Everything my mother and father did was designed to put me where I am.
Henry Louis Gates

32.
The biggest surprise for me, without a doubt, was that the first black people who came to the United States weren't the 20 who arrived in Jamestown in 1619. All of us had been taught that. The first African came to Florida in 1513. And the huge shock is we know his name, Juan Garrido, and that he wasn't a slave. He was free!
Henry Louis Gates

33.
The sad truth is that without complex business partnerships between African elites and European traders and commercial agents, the slave trade to the New World would have been impossible, at least on the scale it occurred.
Henry Louis Gates

34.
If Martin Luther King came back, he'd say we need another civil rights movement built on class not race.
Henry Louis Gates

35.
The most ironic outcome of the black Civil Rights movement has been the creation of a new black middle class which is increasingly separate from the black underclass.
Henry Louis Gates

36.
No one thinks of Mexico and Peru as black.
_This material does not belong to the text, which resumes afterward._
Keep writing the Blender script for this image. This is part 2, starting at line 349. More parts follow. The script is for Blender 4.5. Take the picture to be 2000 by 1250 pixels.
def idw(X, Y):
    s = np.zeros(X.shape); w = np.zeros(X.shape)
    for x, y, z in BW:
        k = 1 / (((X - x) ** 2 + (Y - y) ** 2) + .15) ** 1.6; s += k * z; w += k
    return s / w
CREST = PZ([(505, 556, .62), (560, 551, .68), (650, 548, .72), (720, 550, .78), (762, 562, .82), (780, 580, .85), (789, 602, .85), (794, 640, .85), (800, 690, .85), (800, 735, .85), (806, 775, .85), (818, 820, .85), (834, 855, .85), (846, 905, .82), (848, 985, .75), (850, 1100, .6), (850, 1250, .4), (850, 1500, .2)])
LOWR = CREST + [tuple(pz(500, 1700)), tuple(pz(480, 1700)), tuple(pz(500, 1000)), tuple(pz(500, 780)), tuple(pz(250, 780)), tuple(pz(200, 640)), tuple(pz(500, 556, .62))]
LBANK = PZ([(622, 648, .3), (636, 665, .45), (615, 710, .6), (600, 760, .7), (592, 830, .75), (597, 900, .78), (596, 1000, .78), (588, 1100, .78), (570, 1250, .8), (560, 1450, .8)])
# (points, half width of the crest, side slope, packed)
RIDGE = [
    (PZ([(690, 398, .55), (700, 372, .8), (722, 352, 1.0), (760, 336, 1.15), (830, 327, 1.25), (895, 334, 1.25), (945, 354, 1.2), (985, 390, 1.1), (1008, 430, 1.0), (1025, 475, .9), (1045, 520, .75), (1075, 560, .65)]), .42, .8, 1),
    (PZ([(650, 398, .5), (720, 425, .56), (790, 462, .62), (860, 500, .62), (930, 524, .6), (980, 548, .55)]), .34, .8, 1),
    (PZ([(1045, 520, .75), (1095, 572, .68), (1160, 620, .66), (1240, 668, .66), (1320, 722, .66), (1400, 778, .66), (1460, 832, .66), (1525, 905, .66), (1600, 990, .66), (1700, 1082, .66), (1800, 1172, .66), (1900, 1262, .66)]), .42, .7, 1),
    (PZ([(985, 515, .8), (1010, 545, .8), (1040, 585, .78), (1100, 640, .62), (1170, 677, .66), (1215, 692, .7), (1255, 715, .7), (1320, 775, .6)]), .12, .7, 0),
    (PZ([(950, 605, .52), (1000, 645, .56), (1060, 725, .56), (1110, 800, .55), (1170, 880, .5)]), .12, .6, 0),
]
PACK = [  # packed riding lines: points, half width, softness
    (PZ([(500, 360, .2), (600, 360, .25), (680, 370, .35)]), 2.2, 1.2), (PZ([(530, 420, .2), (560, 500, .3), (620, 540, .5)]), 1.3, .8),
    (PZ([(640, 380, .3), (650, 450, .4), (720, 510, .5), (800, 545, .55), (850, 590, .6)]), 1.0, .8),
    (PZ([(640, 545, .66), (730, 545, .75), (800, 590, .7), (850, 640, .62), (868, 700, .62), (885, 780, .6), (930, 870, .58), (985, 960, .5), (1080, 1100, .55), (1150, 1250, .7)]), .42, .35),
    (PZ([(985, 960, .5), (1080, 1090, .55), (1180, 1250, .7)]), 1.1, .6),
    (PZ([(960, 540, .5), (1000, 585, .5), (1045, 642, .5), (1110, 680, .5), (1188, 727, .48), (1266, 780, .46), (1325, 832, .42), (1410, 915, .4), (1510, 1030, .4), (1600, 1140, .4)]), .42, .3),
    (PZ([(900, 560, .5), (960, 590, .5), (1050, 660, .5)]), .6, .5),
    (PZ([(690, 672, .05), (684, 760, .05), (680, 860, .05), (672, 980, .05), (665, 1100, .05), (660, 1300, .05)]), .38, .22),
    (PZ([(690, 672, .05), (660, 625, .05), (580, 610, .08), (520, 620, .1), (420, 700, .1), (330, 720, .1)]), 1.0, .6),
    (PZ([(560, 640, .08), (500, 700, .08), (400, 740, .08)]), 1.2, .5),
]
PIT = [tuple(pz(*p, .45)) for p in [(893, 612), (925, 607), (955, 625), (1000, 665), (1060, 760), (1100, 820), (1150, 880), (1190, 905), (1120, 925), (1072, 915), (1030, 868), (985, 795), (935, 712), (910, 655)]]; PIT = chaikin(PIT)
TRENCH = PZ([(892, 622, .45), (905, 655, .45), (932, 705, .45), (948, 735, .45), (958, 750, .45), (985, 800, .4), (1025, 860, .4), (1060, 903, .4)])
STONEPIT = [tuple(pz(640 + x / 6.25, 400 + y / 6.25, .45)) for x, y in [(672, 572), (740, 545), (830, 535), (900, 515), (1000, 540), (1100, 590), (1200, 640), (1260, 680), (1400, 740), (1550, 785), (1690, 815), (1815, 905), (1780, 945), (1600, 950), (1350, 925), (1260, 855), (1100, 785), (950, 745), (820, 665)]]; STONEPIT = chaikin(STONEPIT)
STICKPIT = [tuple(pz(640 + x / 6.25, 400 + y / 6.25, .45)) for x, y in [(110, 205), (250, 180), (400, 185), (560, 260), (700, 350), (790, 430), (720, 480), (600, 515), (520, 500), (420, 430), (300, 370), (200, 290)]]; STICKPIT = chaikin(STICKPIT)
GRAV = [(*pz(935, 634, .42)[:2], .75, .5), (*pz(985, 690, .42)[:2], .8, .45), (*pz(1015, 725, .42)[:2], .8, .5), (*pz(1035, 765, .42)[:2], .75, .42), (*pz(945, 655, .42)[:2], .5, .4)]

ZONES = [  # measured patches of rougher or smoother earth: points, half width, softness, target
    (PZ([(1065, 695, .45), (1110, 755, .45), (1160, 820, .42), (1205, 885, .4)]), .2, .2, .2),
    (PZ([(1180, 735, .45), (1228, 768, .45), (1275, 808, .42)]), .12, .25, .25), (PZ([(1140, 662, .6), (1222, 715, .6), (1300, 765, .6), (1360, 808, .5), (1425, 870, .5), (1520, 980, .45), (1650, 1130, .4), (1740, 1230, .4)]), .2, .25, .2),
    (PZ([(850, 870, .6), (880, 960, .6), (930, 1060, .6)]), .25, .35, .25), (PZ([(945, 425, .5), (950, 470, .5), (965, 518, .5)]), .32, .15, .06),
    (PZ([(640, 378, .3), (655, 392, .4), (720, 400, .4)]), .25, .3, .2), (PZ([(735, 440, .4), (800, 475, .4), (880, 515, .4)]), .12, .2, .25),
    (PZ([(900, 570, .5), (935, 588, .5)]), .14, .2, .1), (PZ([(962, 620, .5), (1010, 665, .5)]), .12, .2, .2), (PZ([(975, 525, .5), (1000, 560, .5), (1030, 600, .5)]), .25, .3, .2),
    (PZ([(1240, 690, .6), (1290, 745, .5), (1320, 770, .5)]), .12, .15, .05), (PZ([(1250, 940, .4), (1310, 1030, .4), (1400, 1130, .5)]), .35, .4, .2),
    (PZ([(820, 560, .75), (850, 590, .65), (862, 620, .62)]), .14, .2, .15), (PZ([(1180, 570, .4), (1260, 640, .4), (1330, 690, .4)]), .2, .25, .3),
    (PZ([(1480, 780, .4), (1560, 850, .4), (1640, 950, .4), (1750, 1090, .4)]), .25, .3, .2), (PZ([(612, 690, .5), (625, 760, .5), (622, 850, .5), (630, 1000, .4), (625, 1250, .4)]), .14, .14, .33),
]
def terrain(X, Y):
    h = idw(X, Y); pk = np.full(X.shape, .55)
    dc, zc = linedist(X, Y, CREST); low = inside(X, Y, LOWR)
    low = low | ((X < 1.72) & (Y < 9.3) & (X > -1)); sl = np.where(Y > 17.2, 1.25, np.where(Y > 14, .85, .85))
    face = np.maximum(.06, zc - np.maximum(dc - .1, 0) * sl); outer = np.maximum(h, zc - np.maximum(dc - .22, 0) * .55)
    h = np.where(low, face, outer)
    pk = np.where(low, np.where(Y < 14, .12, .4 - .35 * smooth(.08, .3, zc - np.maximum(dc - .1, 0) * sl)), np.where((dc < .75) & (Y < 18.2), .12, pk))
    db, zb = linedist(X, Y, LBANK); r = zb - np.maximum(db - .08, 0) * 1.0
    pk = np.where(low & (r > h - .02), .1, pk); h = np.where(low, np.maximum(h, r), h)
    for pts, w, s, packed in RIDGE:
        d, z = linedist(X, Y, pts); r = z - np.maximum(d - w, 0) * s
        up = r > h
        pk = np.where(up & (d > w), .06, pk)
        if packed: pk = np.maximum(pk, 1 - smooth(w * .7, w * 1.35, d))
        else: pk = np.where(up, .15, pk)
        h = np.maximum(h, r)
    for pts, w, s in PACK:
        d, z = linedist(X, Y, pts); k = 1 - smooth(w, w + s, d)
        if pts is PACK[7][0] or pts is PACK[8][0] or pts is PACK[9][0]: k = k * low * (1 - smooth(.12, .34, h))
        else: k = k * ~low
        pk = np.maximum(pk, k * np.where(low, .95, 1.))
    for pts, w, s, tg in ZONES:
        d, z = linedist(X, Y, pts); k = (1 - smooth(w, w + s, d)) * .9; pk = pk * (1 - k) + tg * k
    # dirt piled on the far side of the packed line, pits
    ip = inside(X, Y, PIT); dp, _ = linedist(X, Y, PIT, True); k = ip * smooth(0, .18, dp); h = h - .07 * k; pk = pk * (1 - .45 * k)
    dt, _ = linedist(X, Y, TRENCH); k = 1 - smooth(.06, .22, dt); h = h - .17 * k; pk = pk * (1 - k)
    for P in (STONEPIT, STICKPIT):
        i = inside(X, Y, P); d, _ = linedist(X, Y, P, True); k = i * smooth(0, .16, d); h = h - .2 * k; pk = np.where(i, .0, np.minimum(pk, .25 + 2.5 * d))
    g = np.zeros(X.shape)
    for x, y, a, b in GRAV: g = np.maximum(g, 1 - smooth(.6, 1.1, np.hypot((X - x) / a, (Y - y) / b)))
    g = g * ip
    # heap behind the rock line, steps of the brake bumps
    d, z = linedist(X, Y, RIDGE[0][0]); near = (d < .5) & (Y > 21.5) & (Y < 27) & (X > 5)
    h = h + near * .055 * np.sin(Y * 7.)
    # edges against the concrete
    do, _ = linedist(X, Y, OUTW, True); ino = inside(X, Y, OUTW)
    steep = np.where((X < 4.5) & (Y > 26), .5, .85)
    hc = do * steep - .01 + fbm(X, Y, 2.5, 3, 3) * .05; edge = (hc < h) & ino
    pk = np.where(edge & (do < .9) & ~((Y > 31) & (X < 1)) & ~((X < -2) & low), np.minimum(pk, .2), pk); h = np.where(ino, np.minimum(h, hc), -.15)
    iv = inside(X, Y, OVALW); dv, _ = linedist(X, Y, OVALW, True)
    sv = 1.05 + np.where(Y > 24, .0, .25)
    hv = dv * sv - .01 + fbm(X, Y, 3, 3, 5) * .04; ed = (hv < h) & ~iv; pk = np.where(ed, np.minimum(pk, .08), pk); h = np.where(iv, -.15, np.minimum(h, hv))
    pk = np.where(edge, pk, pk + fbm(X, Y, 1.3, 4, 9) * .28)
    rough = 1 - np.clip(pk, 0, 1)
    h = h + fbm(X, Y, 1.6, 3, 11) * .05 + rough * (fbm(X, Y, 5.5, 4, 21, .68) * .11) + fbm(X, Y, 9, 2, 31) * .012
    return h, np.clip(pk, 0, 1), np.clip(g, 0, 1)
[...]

But Mexico and Peru together got 700,000 Africans in the slave trade. The coast of Acapulco was a black city in the 1870s. And the Veracruz Coast on the gulf of Mexico and the Costa Chica, south of Acapulco are traditional black lands.
Henry Louis Gates

37.
There are just so many stories that are buried on family trees.
Henry Louis Gates

38.
I rebel at the notion that I can't be part of other groups, that I can't construct identities through elective affinity, that race must be the most important thing about me. Is that what I want on my gravestone: Here lies an African American?
Henry Louis Gates

39.
Ever since I watched 'Roots,' I've dreamed of tracing my African ancestry and helping other people do the same.
Henry Louis Gates

40.
Diversity doesn't mean black and white only.
Henry Louis Gates

41.
Patriotism is best exemplified through auto-critique. When you're willing to stand up within the group and say, 'It is wrong for Black people to be anti-Semitic,' or 'It is wrong for America to discriminate against persons of African descent and made them slaves and based its wealth upon free labor,' it's crucial to say that.
Henry Louis Gates

42.
The historical basis for the gap between the black middle class and underclass shows that ending discrimination, by itself, would not eradicate black poverty and dysfunction. We also need intervention to promulgate a middle-class ethic of success among the poor, while expanding opportunities for economic betterment.
Henry Louis Gates

43.
Learning to sing one's own songs, to trust the particular cadences of own's voices, is also the goal of any writer.
Henry Louis Gates

44.
My father was the funniest man I ever met. He made Redd Foxx look like an undertaker.
Henry Louis Gates

45.
Mama and I would go to a funeral and she'd stand up to read the dead person's eulogy. She made the ignorant and ugly sound like scholars and movie stars, turned the mean and evil into saints and angels. She knew what people had meant to be in their hearts, not what the world had forced them to become. She knew the ways in which working too hard for paltry wages could turn you mean and cold, could kill the thing that made you laugh.
Henry Louis Gates

46.
So, the kind of precious memories about being black for my generation won't exist for my kids' and grandkids' generations unless we preserve them through fiction, through film, through comic books, and every other form of media we can possibly utilize to perpetuate the story of the great African-American people.
Henry Louis Gates

47.
The more you learn about yourself and your family tree, your self-esteem goes up. They will learn archival skills, historical analysis and science skills. You learn all this in the most seductive way, and that is through learning about yourself. Who doesn't like talking about themselves? It doesn't seem like science or history, it's just fun.
Henry Louis Gates

48.
If America has a civic religion, the First Amendment is its central article of faith.
Henry Louis Gates

49.
I think literacy is everything.
Henry Louis Gates

50.
People don't realize what a brilliant politician Lincoln was. Looking back, we want to ascribe a level of providence to his every decision but he was a cunning and calculating politician; from the cultivation of his image as a hayseed from Illinois, to his ability to keep this country together under dire circumstances.